▽
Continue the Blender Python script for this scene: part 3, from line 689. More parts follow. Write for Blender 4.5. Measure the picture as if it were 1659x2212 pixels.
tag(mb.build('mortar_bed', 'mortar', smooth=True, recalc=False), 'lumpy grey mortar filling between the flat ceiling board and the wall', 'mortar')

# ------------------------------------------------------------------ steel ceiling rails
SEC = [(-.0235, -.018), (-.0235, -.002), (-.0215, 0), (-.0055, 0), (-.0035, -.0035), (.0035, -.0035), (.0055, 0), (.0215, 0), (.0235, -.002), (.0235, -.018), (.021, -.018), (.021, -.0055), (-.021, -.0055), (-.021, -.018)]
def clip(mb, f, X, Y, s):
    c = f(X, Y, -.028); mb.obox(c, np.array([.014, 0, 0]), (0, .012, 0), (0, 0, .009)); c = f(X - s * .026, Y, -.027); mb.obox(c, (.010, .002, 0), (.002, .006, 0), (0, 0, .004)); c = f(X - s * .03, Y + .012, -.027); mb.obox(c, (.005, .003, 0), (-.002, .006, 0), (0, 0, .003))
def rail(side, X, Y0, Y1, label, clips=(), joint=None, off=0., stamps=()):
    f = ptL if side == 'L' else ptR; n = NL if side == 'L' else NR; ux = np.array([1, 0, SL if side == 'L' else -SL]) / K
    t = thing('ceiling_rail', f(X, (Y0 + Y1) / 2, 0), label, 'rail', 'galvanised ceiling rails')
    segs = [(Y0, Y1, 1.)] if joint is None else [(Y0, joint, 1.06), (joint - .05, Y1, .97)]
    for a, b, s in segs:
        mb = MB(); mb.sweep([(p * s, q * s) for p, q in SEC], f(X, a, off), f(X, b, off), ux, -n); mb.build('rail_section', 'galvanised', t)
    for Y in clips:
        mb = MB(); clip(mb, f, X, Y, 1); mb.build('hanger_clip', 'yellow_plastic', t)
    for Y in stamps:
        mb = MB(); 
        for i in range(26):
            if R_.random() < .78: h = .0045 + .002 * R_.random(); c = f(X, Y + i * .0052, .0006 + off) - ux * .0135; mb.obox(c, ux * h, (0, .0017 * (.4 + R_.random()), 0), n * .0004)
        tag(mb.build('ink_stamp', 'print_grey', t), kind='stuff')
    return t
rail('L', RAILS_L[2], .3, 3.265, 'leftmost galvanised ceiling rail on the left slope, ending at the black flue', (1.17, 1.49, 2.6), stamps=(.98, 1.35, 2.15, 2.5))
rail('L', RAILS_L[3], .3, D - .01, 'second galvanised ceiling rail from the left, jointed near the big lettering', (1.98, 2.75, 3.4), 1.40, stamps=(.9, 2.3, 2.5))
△
Quote the listing above from its first line to the line with "the wall', 'mortar')", inclusive, and add nothing.

Continue the Blender Python script for this scene: part 3, from line 689. More parts follow. Write for Blender 4.5. Measure the picture as if it were 1659x2212 pixels.
tag(mb.build('mortar_bed', 'mortar', smooth=True, recalc=False), 'lumpy grey mortar filling between the flat ceiling board and the wall', 'mortar')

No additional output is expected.